A. M. Hunter  seems  to  have  actually  coined  the  phrase, "inaugurated eschatology" (Introducing  New  Testament  Theology, 1950).  But the British scholar C.K. Barrett came up with a summary best loved by students: the Kingdom is “Already but not yet.”

George E. Ladd is perhaps the best-known Evangelical expounder of the inaugurated eschatology perspective: A Theology  of  the New Testament (1974); The Presence of the Future (1974).  Along with Ladd we would also place George Beasley-Murray (Jesus and the Kingdom of God, 1986); N. T. Wright; and Ben Witherington III, though he is careful to say that "there is little or not eivdence tht Jesus thought he was bringing in that dominion [of God] in a way that would cause cosmological change during his ministry.  Human history and human lives re the arena into which he sees the dominion breaking . . ." (The Christology of Jesus [1990], 214).  Many contemporary British NT scholars (such as Wright) would fall in this camp.
 

Summary:

The kingdom of God is present in the Gospels in the person and ministry of Jesus; and power is available to heal and to save for all who come to him and have faith in him.  "Kingdom" signifies not a territory but a dynamic reign, the rule of God.

The people who ought to enter the Kingdom are the children of Israel, referred to as the `sons of the Kingdom'; but they will not if they do not have faith (Mt. 18:11-12).

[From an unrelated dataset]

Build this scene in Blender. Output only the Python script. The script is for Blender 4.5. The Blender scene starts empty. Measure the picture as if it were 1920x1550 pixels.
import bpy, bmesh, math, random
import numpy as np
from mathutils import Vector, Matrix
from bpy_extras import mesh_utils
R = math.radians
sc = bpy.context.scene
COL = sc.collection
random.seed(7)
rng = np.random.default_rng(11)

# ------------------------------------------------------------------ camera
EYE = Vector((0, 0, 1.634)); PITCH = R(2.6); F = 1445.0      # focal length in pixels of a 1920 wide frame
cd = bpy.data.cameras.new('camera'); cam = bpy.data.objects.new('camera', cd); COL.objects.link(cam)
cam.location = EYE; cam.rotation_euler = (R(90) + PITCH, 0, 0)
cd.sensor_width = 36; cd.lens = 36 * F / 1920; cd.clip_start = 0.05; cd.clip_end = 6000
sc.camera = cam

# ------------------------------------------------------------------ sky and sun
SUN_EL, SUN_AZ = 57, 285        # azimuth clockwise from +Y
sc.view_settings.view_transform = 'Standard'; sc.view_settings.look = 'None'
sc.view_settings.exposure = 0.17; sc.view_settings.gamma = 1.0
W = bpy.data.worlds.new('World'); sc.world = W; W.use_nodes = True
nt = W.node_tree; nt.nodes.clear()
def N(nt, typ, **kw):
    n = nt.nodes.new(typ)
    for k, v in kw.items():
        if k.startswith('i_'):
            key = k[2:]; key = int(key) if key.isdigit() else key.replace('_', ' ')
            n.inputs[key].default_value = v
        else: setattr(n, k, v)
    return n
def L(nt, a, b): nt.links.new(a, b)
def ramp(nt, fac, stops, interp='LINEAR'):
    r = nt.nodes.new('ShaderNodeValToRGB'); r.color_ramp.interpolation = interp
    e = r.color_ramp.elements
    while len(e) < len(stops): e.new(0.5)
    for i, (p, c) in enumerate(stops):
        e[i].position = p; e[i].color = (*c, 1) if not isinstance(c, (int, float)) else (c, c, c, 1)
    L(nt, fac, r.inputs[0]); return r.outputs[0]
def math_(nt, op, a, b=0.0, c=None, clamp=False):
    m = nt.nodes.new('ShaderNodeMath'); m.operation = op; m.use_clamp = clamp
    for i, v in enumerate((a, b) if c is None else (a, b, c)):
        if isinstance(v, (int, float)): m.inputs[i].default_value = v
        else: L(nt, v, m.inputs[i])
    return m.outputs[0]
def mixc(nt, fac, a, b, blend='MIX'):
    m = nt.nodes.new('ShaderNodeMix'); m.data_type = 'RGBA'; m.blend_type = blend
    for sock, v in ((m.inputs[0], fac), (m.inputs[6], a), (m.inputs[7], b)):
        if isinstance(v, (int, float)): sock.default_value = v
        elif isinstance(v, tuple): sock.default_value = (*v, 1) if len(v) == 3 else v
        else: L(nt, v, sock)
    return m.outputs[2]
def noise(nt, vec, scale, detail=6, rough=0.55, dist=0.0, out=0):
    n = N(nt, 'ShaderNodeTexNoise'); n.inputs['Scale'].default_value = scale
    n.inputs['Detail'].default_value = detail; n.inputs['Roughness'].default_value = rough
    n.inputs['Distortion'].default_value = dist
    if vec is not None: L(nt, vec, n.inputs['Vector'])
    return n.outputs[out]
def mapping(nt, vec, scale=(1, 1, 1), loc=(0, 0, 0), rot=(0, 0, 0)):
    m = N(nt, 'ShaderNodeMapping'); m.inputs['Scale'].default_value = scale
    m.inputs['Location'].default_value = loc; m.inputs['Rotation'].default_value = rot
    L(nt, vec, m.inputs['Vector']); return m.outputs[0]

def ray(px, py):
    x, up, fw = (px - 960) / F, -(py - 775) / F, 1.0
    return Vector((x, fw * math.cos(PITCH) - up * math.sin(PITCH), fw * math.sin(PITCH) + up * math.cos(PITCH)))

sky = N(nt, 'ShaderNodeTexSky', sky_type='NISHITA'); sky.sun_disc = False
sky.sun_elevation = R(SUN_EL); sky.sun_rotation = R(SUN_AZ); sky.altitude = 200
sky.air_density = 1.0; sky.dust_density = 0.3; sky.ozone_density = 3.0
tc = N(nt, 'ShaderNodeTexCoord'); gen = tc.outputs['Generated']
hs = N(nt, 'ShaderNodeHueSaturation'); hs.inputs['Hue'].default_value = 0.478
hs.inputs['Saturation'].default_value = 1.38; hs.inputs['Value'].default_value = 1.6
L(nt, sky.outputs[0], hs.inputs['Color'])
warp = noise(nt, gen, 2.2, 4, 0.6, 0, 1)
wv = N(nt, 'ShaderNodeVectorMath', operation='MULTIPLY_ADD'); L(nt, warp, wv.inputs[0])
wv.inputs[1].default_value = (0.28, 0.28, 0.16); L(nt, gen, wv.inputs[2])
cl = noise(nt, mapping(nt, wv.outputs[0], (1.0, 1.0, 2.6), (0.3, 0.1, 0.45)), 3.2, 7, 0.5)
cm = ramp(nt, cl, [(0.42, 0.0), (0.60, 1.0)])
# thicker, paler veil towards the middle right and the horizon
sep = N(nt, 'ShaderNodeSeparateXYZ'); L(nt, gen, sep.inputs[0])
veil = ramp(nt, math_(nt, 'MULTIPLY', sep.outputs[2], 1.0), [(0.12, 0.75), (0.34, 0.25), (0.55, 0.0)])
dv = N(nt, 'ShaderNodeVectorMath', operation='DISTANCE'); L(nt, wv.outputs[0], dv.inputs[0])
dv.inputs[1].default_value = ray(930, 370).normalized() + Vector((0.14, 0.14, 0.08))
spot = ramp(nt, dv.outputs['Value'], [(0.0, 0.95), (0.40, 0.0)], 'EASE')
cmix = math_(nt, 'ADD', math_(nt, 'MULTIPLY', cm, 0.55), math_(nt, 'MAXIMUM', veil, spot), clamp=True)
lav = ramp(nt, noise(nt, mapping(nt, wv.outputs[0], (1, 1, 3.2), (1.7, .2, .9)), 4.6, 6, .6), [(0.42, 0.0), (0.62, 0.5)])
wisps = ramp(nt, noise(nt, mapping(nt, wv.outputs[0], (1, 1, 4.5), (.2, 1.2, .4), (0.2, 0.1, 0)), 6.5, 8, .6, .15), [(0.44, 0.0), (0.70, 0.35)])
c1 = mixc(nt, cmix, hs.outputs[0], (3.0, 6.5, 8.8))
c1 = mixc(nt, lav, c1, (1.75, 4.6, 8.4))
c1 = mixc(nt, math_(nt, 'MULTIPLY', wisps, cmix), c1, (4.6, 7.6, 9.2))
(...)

To enter the Kingdom one must follow Jesus, have faith (=worshipful trust) in him, and persevere in faithful obedience to the end.  Mk 8:34-38; 13:12-13; 16:16; Lk 17:7-10; Mt. 24:45-50.  Note the parables exhorting to watching and waiting: Lk. 21:34-36; Mt. 24:37-44.
The children of the Kingdom (and hence the presence of the Kingdom) are recognized by the new ethic, coupled with faith in Messiah Jesus.